Originally Posted by
BigLar
OK - but ...
If I, say, map the drive on my RAID to my desktop, I talk to it using, what? ... TCP/IP? The RAID has a static IP, but how does the switch know where to send the data? Does it "ask" and see who responds, and then set up a virtual connection or what? If it's something like that, then, sure, I don't need a router. What if it's a DHCP-assigned IP?
Yes, your desktop is communicating via TCP/IP with the RAID server.
The switch doesn't know anything. It's just a pipe that connects your computer and RAID. Well, a smart switch would be able to do some processing of the data, but a standard dumb switch doesn't really, beyond inspecting each packet to see which MAC it's going to and directing the packet to the appropriate port on the switch. In contrast, a hub (which you don't really see anymore) would broadcast all packets to everything connected to it.

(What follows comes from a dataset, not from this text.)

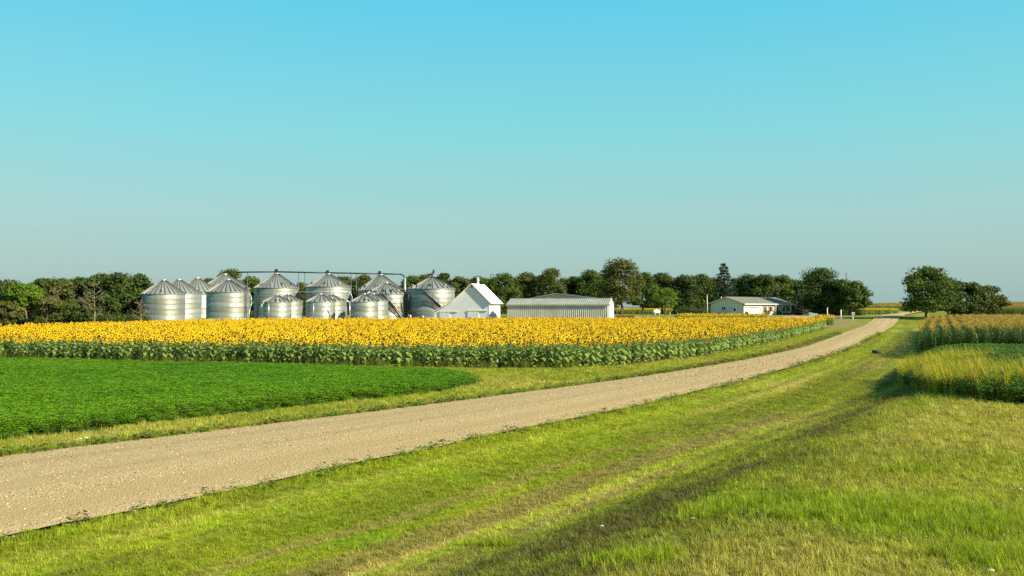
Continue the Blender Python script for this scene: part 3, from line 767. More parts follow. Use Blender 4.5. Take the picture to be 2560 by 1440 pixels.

At the very low level, I think that your PC will send a broadcast over the local network to ask who has the IP address of the RAID server. The RAID server will reply with its MAC address, and then your PC connects directly using that.
A DHCP-assigned IP doesn't make a difference. Your router is presumably your DHCP server. When a network device requests an IP, the router assigns it one. The device hangs on to that IP until I think halfway until its lease expires, at which point it requests another one. If the router isn't available on the network at that point, eventually the IP lease will expire and the device will lose its IP.